The Tampa Bay Buccaneers are focusing on defense early in the 2019 NFL Draft, and their targeting players who love the game and have a knack for getting to the football.
After selecting LSU linebacker Devin White with the fifth-overall pick on Thursday night, the Buccaneers started up again on Friday evening with the selection of Central Michigan cornerback Sean Bunting at number 39, seven spots into the second round. This is the first time since 2016 that Tampa Bay has used both of its first two picks on defense.
Bunting (6-0, 195) has good size to match up with bigger receivers, which are ever more common in the NFL. He's also a playmaker, having picked off nine passes in the past three years, including five as a sophomore in 2017. Bunting's 24 passes defensed in 37 games illustrate his nose for the football, and he has also forced four fumbles over the past two campaigns. Bunting declared early for the draft and followed up with an outstanding Combine that included a 4.42-second 40-yard dash and a 41.5-inch vertical leap.
View photos of CB Sean Bunting.
"He's a very, very gifted athlete," said Buccaneers Director of Player Personnel John Spytek. "You see all the measurables. Measurables can be measurables, but he's fast and he's quick and he's got great natural body control. He's got great ball skills. He has nine career interceptions. When he plays the ball, you see a guy who can really play the ball. I think if you're going to take a corner that high, he needs to take the ball back. He also has four forced fumbles in his career and he kind of has a knack for getting the ball back."
The Bucs started their 2019 draft efforts with a high-profile player from a big program but turned to a smaller school in Round Two, making Bunting the first player they have ever drafted out of Central Michigan. He is also the third-highest drafted player in school history, after tackles Eric Fisher (first overall in 2013) and Joe Staley (28th overall in 2007), and the earliest the Buccaneers have ever tabbed a product of the Mid-American Conference (MAC).
As it was, Bunting almost didn't even get a chance to play for the Chippewas. His path from a lightly-recruited three-sport athlete to a second-round draft pick was one of perseverance.
Coming out of high school in Macomb, Michigan, Bunting was slight, standing about 5-10 and 145 pounds, and he got just one D1 scholarship offer, from Central Michigan and Head Coach Dan Enos. However, Enos resigned from CMU early in 2015 and Bunting saw his opportunity evaporate. With the help of his mother, Bunting drove up to Mount Pleasant and appealed directly to the new staff under John Bonamego and was given the option to greyshirt. That involved sitting out a season and beginning his playing career in 2016. It didn't take him long to take advantage of that opportunity.
"There's some adversity there, to get through that," said Spytek. "There's a love to play the game. A lot of kids would have said, 'It's not in the cards for me.' He kept fighting because he loves the game."

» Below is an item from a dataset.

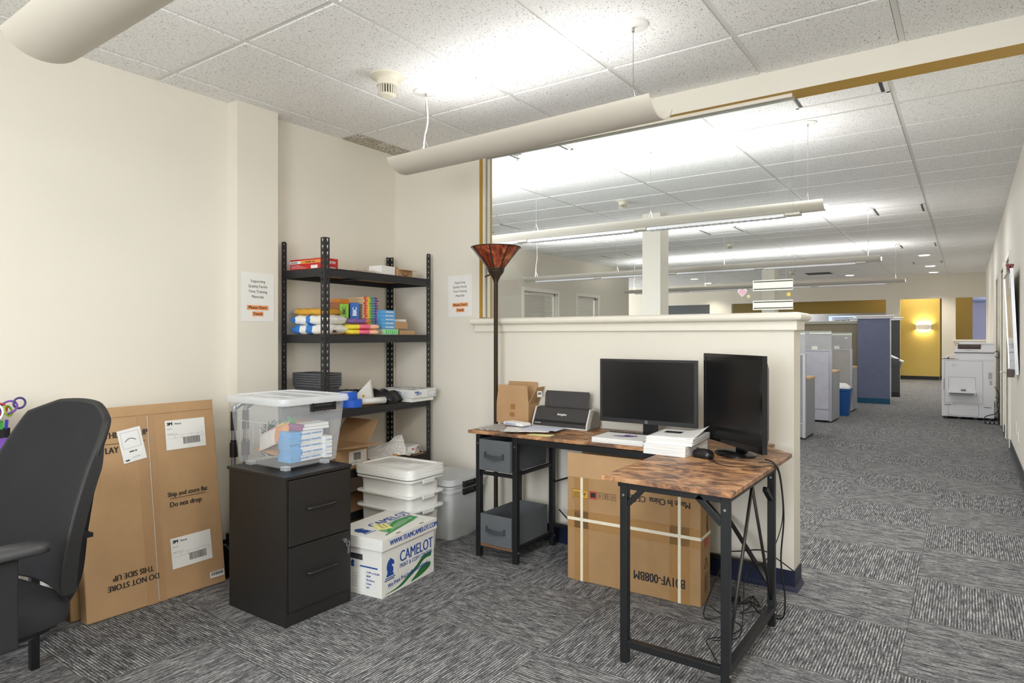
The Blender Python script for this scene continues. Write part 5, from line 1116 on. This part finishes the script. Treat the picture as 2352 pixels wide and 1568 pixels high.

Tampa Bay's pass defense struggled in 2018, surrendering 259.4 yards per game to rank 25th in the NFL and allowing an opposer passer rating of 110.9. However, the team not only has the aforementioned new scheme under Bowles but also has quite a bit of young talent to sort through. Counting Bunting, the Buccaneers have now selected six defensive backs in the last four drafts: cornerbacks Bunting, Vernon Hargreaves, M.J. Stewart and Carlton Davis and safeties Justin Evans and Jordan Whitehead. Head Coach Bruce Arians has expressed confidence in Hargreaves and Davis as his starting corners in the team's new press-man scheme but the preponderance of three-receiver offensive sets means that defenses often have at least three cornerbacks on the field.
Though his height and length probably ticket him for a job on the outside in the long run, Bunting could get his first opportunity in the slot, depending upon how the depth chart shakes out.
"We'll play the best three," said Spytek. "He's a good enough athlete to play in there. You look at him and say, 'We've got a six-foot, 195-pound kid that ran a 4.41; he's probably tailor-made and ideal to play on the outside. He's probably going to end up on the outside in his career but if he needs to play nickel for a year or two, there's no reason to think he can't do that."